In fiscal 2022, the investment advisor changed how it accounted for accrued revenues. The fund is required to make estimates on revenue earned in the period, rather than recognize revenue when the royalties are collected. A new approach, called “usage accruals,” calculated accruals “based on expected usage” rather than when revenues “are paid to, and processed by, collection societies, publishers and administrators.” Shot Tower noted the adoption of usage accruals occurred “at a time when RTI revenue was declining and the Fund could no longer raise capital for continued acquisitions.” In other words, a lack of fresh funding halted acquisitions and reduced the amount of RTI revenue added to annual revenue. Without the change, Shot Tower believes the fund “would have breached its lender covenants” and fiscal 2022 revenue would have been $36 million lower.
Accrued revenue also caused problems with PFAR, a non-IFRS metric meant to show investors organic growth excluding accruals and RTI. But Shot Tower found PFAR did indeed include accrual estimates of income expected to be included in the period, which “presents a picture of organic growth that is higher than growth suggested by the statement data,” according to the report. As such, Shot Tower warned investors not to rely on PFAR as a metric.
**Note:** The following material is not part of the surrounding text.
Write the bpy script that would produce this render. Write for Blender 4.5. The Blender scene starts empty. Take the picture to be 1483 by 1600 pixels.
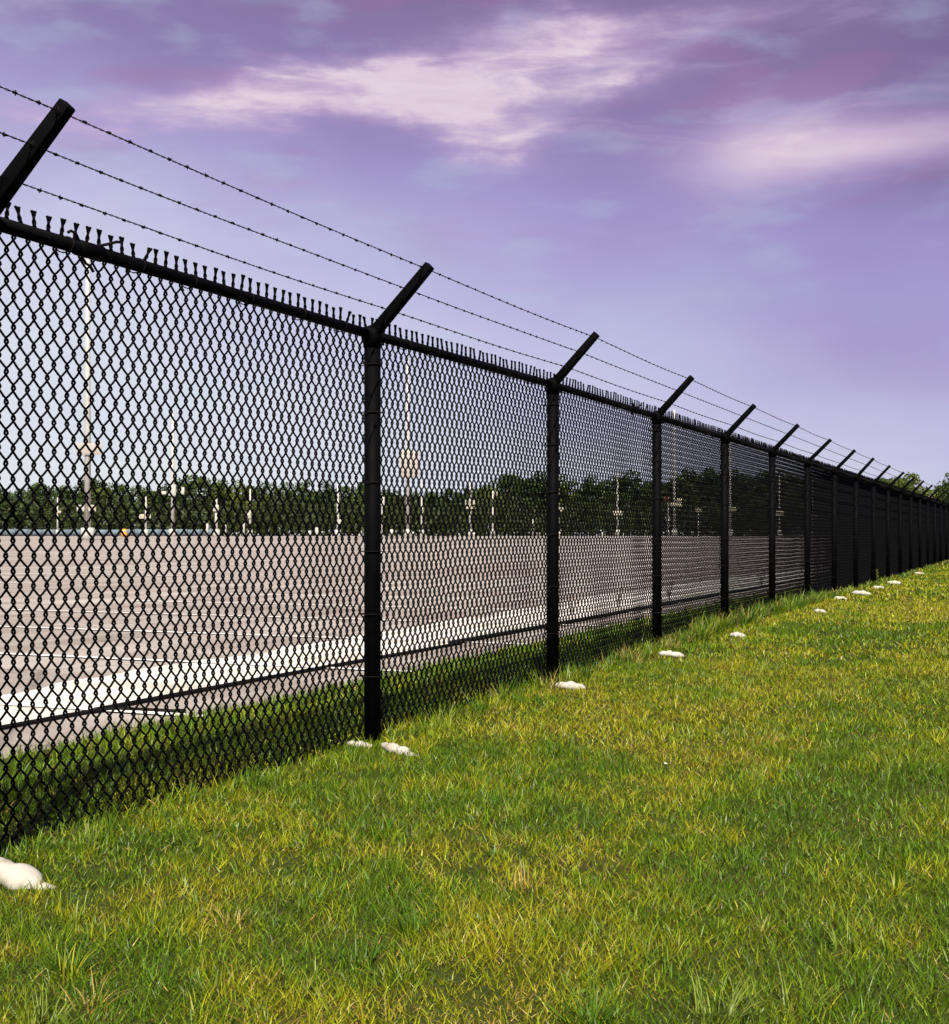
import bpy, bmesh, math, random
import numpy as np
from mathutils import Vector, Matrix

random.seed(7)
rng = np.random.default_rng(11)
sc = bpy.context.scene
col = sc.collection
R = math.radians

# ---------------------------------------------------------------- camera
F_PX, W_PX, H_PX, HOR = 2100.0, 1483.0, 1600.0, 836.0
CAM_Z = 1.16
cam_d = bpy.data.cameras.new("camera")
cam = bpy.data.objects.new("camera", cam_d)
col.objects.link(cam)
cam.location = (0, 0, CAM_Z)
cam.rotation_euler = (R(90), 0, 0)
cam_d.sensor_fit = 'VERTICAL'
cam_d.sensor_height = 36.0
cam_d.lens = 36.0 * F_PX / H_PX
cam_d.shift_y = (HOR - H_PX / 2) / H_PX
cam_d.clip_start, cam_d.clip_end = 0.05, 6000
sc.camera = cam

# ---------------------------------------------------------------- exposure, sky, sun
sc.view_settings.view_transform = 'Standard'
sc.view_settings.look = 'None'
sc.view_settings.gamma = 1
sc.view_settings.use_curve_mapping = False
EXPO = 0.95
sc.view_settings.exposure = EXPO


def lin(r, g, b):
    def f(c):
        c /= 255.0
        return c / 12.92 if c <= 0.04045 else ((c + 0.055) / 1.055) ** 2.4
    return (f(r), f(g), f(b), 1.0)


class NT:
    """tiny node-tree writer"""
    def __init__(self, tree):
        self.t = tree
        self.n = tree.nodes
        self.l = tree.links

    def new(self, typ, **kw):
        nd = self.n.new(typ)
        for k, v in kw.items():
            setattr(nd, k, v)
        return nd

    def put(self, sock, v):
        if isinstance(v, bpy.types.NodeSocket):
            self.l.new(v, sock)
        else:
            sock.default_value = v

    def math(self, op, a, b=None, clamp=False):
        nd = self.new('ShaderNodeMath', operation=op, use_clamp=clamp)
        self.put(nd.inputs[0], a)
        if b is not None:
            self.put(nd.inputs[1], b)
        return nd.outputs[0]

    def noise(self, vec, scale, detail=4, rough=0.55, dist=0.0):
        nd = self.new('ShaderNodeTexNoise')
        if vec is not None:
            self.put(nd.inputs['Vector'], vec)
        nd.inputs['Scale'].default_value = scale
        nd.inputs['Detail'].default_value = detail
        nd.inputs['Roughness'].default_value = rough
        nd.inputs['Distortion'].default_value = dist
        return nd.outputs[0]

    def ramp(self, fac, stops, interp='LINEAR'):
        nd = self.new('ShaderNodeValToRGB')
        nd.color_ramp.interpolation = interp
        e = nd.color_ramp.elements
        while len(e) > 1:
            e.remove(e[0])
        e[0].position, e[0].color = stops[0]
        for p, c in stops[1:]:
            x = e.new(p)
            x.color = c
        self.put(nd.inputs[0], fac)
        return nd.outputs[0]

    def mix(self, fac, a, b, blend='MIX'):
        nd = self.new('ShaderNodeMix', data_type='RGBA', blend_type=blend)
        self.put(nd.inputs[0], fac)
        self.put(nd.inputs[6], a)
        self.put(nd.inputs[7], b)
        return nd.outputs[2]

    def range(self, v, a, b, c=0.0, d=1.0, smooth=True):
        nd = self.new('ShaderNodeMapRange', interpolation_type='SMOOTHSTEP' if smooth else 'LINEAR')
        self.put(nd.inputs[0], v)
        nd.inputs[1].default_value, nd.inputs[2].default_value = a, b
        nd.inputs[3].default_value, nd.inputs[4].default_value = c, d
        return nd.outputs[0]


SUN_AZ, SUN_EL = math.atan2(0.03, -0.999), R(50)      # azimuth measured from +Y towards +X

world = bpy.data.worlds.new("World")
sc.world = world
world.use_nodes = True
w = NT(world.node_tree)
w.n.clear()
tc = w.new('ShaderNodeTexCoord')
DIR = tc.outputs['Generated']
sep = w.new('ShaderNodeSeparateXYZ')
w.put(sep.inputs[0], DIR)
az = w.math('ARCTAN2', sep.outputs[0], sep.outputs[1])          # radians, 0 straight ahead
el = w.math('ARCSINE', w.math('MINIMUM', w.math('MAXIMUM', sep.outputs[2], -0.999), 0.999))


def vec3(x, y, z):
    nd = w.new('ShaderNodeCombineXYZ')
    for i, v in enumerate((x, y, z)):
        w.put(nd.inputs[i], v)
    return nd.outputs[0]


# a dusky violet air: pale at the horizon, deep violet higher up (the same all round)
DEG = math.pi / 180
n_big = w.noise(vec3(sep.outputs[0], sep.outputs[1], w.math('MULTIPLY', sep.outputs[2], 2.2)), 5.0, 3, 0.5)
n_mid = w.noise(vec3(sep.outputs[0], sep.outputs[1], w.math('MULTIPLY', sep.outputs[2], 3.0)), 13.0, 4, 0.5)
el_w = w.math('ADD', el, w.math('MULTIPLY', w.math('SUBTRACT', n_big, 0.5), 5.0 * DEG))
el_w = w.math('ADD', el_w, w.math('MULTIPLY', az, 0.15))
base = w.ramp(w.math('DIVIDE', w.math('MAXIMUM', el_w, 0.0), 40 * DEG), [
    (0.00, lin(226, 229, 234)),
    (0.07, lin(217, 220, 233)),
    (0.16, lin(200, 198, 230)),
    (0.26, lin(181, 173, 221)),
    (0.36, lin(161, 151, 203)),
    (0.45, lin(141, 127, 178)),
    (0.56, lin(129, 112, 158)),
    (1.00, lin(114, 98, 158))])
# faint cyan-blue and rose veils
veil = w.range(n_mid, 0.50, 0.72)
base = w.mix(w.math('MULTIPLY', veil, 0.30), base, lin(182, 198, 224))
n_rose = w.noise(vec3(sep.outputs[0], sep.outputs[1], w.math('MULTIPLY', sep.outputs[2], 4.0)), 8.5, 3, 0.5)
rose = w.math('MULTIPLY', w.range(n_rose, 0.52, 0.7), w.range(el, 9 * DEG, 16 * DEG))
base = w.mix(w.math('MULTIPLY', rose, 0.30), base, lin(160, 112, 160))

# paler banks of air low in the sky
for (a0, e0, sa, se, amp, c) in [(-17.0, 4.5, 15.0, 6.5, 0.62, lin(222, 230, 238)), (6.6, 9.3, 3.6, 1.9, 0.34, lin(186, 205, 226)), (-4.2, 10.6, 3.4, 1.6, 0.26, lin(184, 202, 228)),
                                 (11.0, 11.8, 3.6, 1.4, 0.22, lin(178, 188, 216)), (17.0, 10.0, 6.5, 3.0, 0.45, lin(146, 131, 184)), (17.5, 12.2, 2.6, 1.2, 0.22, lin(158, 162, 204)), (11.5, 3.2, 9.0, 2.4, 0.35, lin(192, 196, 212)), (20.0, 19.5, 3.5, 3.5, 0.35, lin(92, 80, 132))]:
    dx = w.math('DIVIDE', w.math('SUBTRACT', az, a0 * DEG), sa * DEG)
    dy = w.math('DIVIDE', w.math('SUBTRACT', el_w, e0 * DEG), se * DEG)
    g = w.math('POWER', 2.718, w.math('MULTIPLY', w.math('ADD', w.math('MULTIPLY', dx, dx), w.math('MULTIPLY', dy, dy)), -1.0))
    base = w.mix(w.math('MULTIPLY', g, amp), base, c)

# clouds: drawn-out streaks; noise in direction space tears their edges
streak = w.noise(vec3(w.math('MULTIPLY', az, 9.0), w.math('MULTIPLY', el, 40.0), 0.0), 1.0, 6, 0.6, 0.6)
streak2 = w.noise(vec3(w.math('ADD', w.math('MULTIPLY', az, 22.0), w.math('MULTIPLY', el, 16.0)), w.math('MULTIPLY', el, 95.0), 3.0), 1.0, 5, 0.6, 0.3)
warp_a = w.math('MULTIPLY', w.math('SUBTRACT', w.noise(vec3(w.math('MULTIPLY', az, 14.0), w.math('MULTIPLY', el, 30.0), 7.0), 1.0, 4, 0.55), 0.5), 0.075)
warp_e = w.math('MULTIPLY', w.math('SUBTRACT', w.noise(vec3(w.math('MULTIPLY', az, 14.0), w.math('MULTIPLY', el, 30.0), 19.0), 1.0, 4, 0.55), 0.5), 0.040)
azw, elw = w.math('ADD', az, warp_a), w.math('ADD', el, warp_e)


def blob(a0, e0, sa, se, rot, amp, a=None, e=None):
    """one bank of cloud at azimuth a0 / elevation e0 (degrees), half sizes sa x se, tilted by rot"""
    dx = w.math('SUBTRACT', a or azw, a0 * DEG)
    dy = w.math('SUBTRACT', e or elw, e0 * DEG)
    c, s = math.cos(R(rot)), math.sin(R(rot))
    u = w.math('ADD', w.math('MULTIPLY', dx, c / (sa * DEG)), w.math('MULTIPLY', dy, s / (sa * DEG)))
    v = w.math('SUBTRACT', w.math('MULTIPLY', dy, c / (se * DEG)), w.math('MULTIPLY', dx, s / (se * DEG)))
    r2 = w.math('ADD', w.math('MULTIPLY', u, u), w.math('MULTIPLY', v, v))
    return w.math('MULTIPLY', w.math('POWER', 2.718, w.math('MULTIPLY', r2, -1.0)), amp)


cl = None
for b in [(-1.0, 18.1, 7.6, 1.45, 3, 0.72),       # main bank
          (-10.5, 17.6, 9.5, 1.1, 9, 0.68),     # its long tail
          (-0.2, 16.9, 3.6, 1.4, -28, 0.62),    # lobe hanging below
          (1.6, 16.2, 1.8, 0.7, 10, 0.45),
          (3.6, 20.4, 5.4, 1.5, 2, 0.58),        # upper bank
          (6.0, 18.6, 2.8, 0.6, 14, 0.55),      # torn right end
          (9.6, 20.7, 6.0, 0.9, 3, 0.36),
          (-18.5, 21.2, 2.4, 1.2, 0, 0.35),
          (26.0, 24.0, 7.0, 1.4, 6, 0.5), (-30.0, 19.0, 6.0, 1.2, -5, 0.5), (-6.0, 28.0, 9.0, 2.0, 4, 0.5)]:
    o = blob(*b)
    cl = o if cl is None else w.math('ADD', cl, o)
soft = None
for b in [(16.8, 15.6, 6.0, 1.25, 1, 0.78), (11.2, 14.8, 3.4, 1.7, 8, 0.42), (12.8, 17.0, 5.5, 1.7, 10, 0.26)]:
    o = blob(*b, a=w.math('ADD', az, w.math('MULTIPLY', warp_a, 0.35)), e=w.math('ADD', el, w.math('MULTIPLY', warp_e, 0.3)))
    soft = o if soft is None else w.math('ADD', soft, o)
tear = w.math('ADD', w.math('MULTIPLY', streak, 0.9), w.math('MULTIPLY', streak2, 0.75))
cl = w.math('MULTIPLY', cl, w.range(tear, 0.40, 1.20, 0.60, 1.18))
wisps = w.math('MULTIPLY', w.math('MULTIPLY', w.range(streak, 0.48, 0.75), w.range(el, 5 * DEG, 12 * DEG)), 0.24)
cl = w.math('ADD', w.math('ADD', cl, soft), wisps)
ccol = w.ramp(w.math('MINIMUM', cl, 1.0), [(0.0, lin(178, 150, 205)), (0.45, lin(200, 174, 214)), (1.0, lin(231, 214, 226))])
ccol = w.mix(w.range(streak2, 0.30, 0.70, 0.32, 0.0), ccol, lin(196, 172, 208))
skyc = w.mix(w.range(cl, 0.0, 1.05, 0.0, 0.94), base, ccol)
# below the horizon: dull ground colour
skyc = w.mix(w.range(el, -0.03, 0.0), (0.10, 0.10, 0.06, 1), skyc)
bg = w.new('ShaderNodeBackground')
w.put(bg.inputs[0], skyc)
bg.inputs[1].default_value = 1.0 / (2 ** EXPO)
wo = w.new('ShaderNodeOutputWorld')
w.l.new(bg.outputs[0], wo.inputs[0])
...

More issues arose in Shot Tower’s due diligence investigations into how individual catalogs were valued. The entire portfolio, which stood at $2.8 billion on Mar. 31, 2023, is instead worth $1.95 billion, according to the report — a difference of some $850 million. Given the transparency into the fund’s accounting practices, however, shareholders were unfazed by the demotion. On Thursday, Hipgnosis Song Fund’s share price jumped 8.3% to 69 pence, its highest closing price since Jan. 31 and 30.4% above its low point in 2024, 52.9 pence, set on Mar. 4. Whether the share price will improve further could depend on how shareholders view the board’s reaction to this report.